# What to produce:
Check every line of the entries below for the word "scene", and copy the ones that have it.

** start of Input material **

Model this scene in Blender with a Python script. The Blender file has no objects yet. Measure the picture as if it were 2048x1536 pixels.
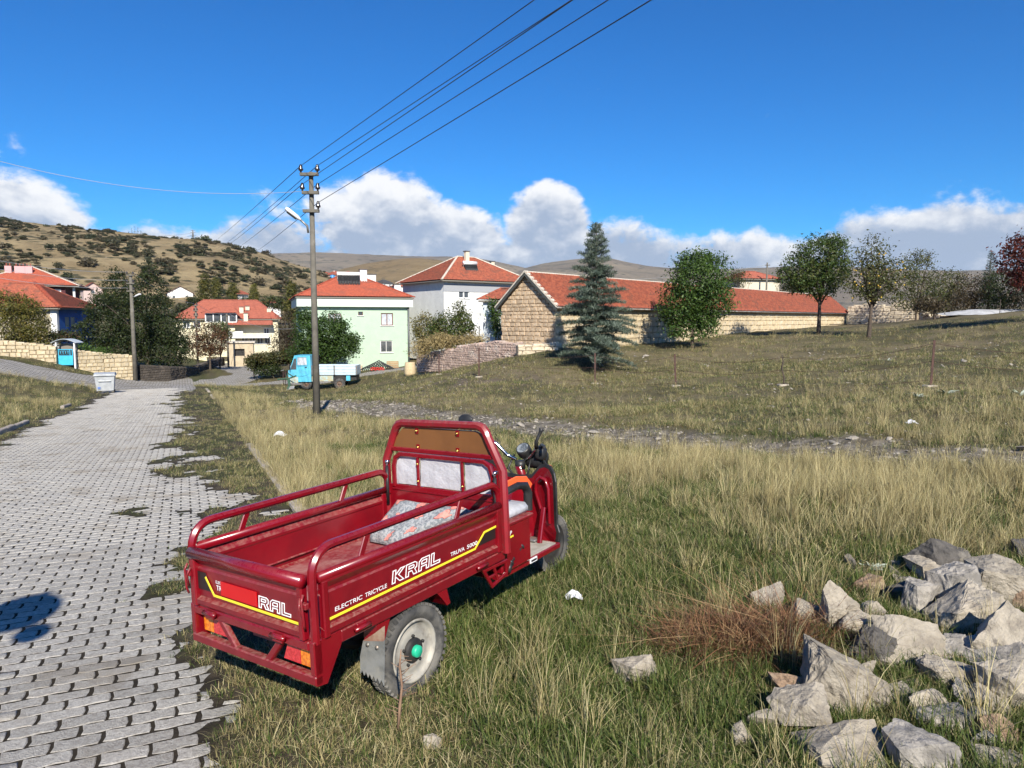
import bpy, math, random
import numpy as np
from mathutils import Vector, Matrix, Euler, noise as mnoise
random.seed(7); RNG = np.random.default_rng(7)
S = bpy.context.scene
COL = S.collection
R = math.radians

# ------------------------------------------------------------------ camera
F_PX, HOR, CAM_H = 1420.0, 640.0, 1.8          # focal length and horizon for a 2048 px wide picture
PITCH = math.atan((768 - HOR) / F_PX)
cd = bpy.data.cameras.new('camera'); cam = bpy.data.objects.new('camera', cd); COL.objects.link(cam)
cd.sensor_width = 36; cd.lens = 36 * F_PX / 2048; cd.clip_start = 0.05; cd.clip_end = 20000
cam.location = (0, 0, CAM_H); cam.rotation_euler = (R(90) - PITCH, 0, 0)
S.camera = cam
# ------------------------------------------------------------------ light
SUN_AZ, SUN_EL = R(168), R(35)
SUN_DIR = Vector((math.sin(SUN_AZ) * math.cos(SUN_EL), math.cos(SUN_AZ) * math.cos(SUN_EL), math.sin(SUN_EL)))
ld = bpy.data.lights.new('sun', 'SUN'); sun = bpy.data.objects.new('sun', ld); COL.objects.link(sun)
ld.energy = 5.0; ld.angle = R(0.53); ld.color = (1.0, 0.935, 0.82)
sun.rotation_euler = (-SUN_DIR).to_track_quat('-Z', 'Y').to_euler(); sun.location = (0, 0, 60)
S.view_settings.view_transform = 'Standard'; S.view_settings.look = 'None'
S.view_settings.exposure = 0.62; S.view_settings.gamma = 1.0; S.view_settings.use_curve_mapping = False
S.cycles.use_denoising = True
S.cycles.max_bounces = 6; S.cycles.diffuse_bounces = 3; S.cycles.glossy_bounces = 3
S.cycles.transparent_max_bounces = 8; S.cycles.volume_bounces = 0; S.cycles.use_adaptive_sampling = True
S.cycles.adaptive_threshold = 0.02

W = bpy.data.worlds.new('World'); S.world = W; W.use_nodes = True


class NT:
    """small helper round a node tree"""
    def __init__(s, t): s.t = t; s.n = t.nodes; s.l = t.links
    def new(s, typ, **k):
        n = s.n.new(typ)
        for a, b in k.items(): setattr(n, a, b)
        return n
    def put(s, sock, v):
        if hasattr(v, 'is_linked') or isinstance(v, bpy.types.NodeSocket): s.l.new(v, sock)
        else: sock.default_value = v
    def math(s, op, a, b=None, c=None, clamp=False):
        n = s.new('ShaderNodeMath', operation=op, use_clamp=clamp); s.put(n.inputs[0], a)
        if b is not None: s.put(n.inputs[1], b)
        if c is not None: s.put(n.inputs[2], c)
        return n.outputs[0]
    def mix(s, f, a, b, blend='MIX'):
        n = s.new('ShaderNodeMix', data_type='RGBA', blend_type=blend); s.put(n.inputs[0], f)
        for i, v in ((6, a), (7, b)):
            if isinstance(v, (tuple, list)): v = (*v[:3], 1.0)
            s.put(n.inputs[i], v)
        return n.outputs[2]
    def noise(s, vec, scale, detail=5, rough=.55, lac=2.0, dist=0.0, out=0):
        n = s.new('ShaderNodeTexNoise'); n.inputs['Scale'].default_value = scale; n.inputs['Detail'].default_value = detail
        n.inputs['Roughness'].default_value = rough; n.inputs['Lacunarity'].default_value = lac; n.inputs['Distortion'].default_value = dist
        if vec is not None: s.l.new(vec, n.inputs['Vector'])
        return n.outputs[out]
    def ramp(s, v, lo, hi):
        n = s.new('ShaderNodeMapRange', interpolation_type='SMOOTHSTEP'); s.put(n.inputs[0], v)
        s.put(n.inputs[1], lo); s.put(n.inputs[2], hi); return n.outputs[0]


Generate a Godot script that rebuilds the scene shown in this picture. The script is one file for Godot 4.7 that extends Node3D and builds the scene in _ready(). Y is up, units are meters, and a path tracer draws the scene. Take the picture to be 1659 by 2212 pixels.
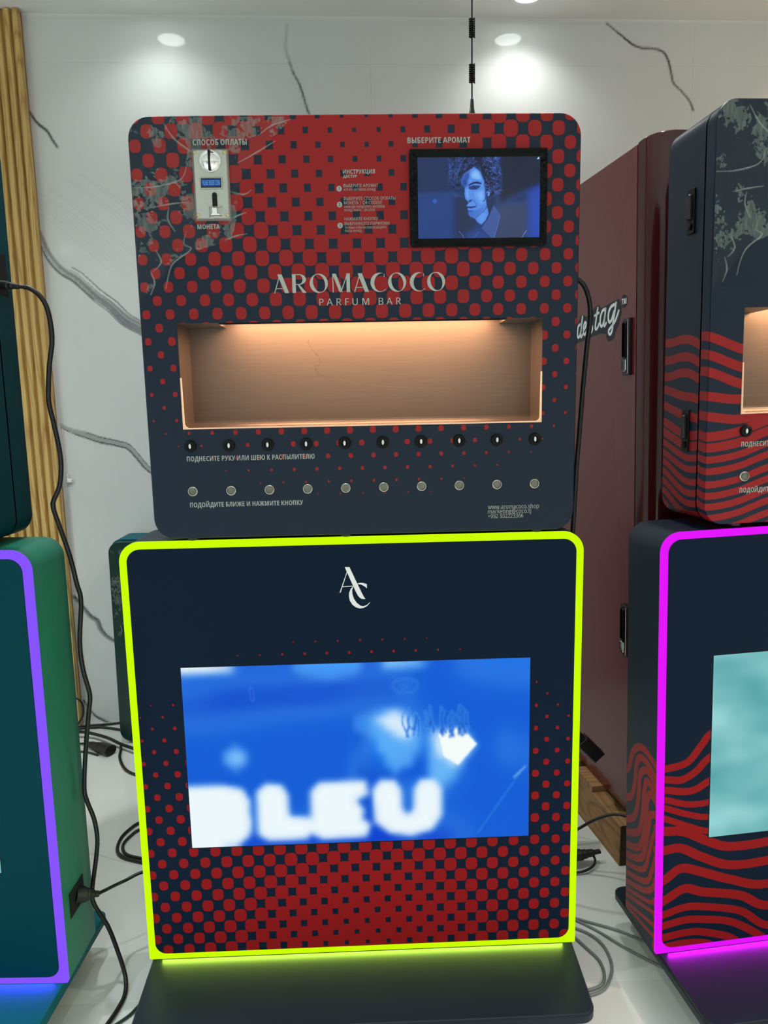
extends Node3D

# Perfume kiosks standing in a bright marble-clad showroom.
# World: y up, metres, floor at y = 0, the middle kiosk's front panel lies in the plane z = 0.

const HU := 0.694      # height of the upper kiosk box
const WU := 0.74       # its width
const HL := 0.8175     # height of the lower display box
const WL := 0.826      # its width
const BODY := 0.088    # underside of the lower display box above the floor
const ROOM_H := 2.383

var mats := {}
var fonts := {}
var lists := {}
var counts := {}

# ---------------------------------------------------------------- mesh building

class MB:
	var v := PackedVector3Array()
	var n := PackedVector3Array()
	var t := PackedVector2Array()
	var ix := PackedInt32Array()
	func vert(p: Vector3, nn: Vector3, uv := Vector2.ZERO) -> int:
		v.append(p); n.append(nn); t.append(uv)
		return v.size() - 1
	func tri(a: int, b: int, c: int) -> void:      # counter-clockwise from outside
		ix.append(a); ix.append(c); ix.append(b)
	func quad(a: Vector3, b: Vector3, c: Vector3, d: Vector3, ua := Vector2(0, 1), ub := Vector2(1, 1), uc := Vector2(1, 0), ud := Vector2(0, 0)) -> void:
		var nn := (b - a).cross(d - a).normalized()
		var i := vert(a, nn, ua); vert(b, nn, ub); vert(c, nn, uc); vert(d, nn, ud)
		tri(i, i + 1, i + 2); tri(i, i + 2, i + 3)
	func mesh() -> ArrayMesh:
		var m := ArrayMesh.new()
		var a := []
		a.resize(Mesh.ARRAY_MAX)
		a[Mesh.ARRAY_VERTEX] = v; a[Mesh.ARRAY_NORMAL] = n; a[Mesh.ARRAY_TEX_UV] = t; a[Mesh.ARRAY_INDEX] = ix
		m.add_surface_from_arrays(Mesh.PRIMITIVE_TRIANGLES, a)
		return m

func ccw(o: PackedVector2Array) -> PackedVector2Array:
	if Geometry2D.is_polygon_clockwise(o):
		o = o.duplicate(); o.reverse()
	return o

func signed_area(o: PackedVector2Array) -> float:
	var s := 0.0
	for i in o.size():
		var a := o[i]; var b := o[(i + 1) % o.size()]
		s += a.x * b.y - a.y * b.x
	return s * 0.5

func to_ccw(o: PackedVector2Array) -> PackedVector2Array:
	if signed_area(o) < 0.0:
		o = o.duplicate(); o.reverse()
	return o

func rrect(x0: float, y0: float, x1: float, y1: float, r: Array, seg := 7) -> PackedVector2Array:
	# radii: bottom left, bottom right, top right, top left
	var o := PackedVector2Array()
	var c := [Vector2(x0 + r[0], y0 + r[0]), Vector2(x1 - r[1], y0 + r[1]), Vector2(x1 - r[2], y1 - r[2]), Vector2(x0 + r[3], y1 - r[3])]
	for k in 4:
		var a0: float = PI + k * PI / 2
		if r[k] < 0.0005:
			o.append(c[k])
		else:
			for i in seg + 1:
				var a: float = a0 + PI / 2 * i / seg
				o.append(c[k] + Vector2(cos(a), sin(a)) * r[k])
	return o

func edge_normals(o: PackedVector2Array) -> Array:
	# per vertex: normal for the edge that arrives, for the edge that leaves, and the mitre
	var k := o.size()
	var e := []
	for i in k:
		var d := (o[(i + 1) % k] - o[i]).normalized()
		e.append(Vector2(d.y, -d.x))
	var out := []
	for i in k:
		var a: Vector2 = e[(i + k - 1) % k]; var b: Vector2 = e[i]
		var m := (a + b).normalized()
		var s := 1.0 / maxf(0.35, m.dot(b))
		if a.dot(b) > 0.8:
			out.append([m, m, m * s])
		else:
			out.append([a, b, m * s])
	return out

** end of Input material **

# The response:
Model this scene in Blender with a Python script. The Blender file has no objects yet. Measure the picture as if it were 2048x1536 pixels.
S = bpy.context.scene
Generate a Godot script that rebuilds the scene shown in this picture. The script is one file for Godot 4.7 that extends Node3D and builds the scene in _ready(). Y is up, units are meters, and a path tracer draws the scene. Take the picture to be 1659 by 2212 pixels.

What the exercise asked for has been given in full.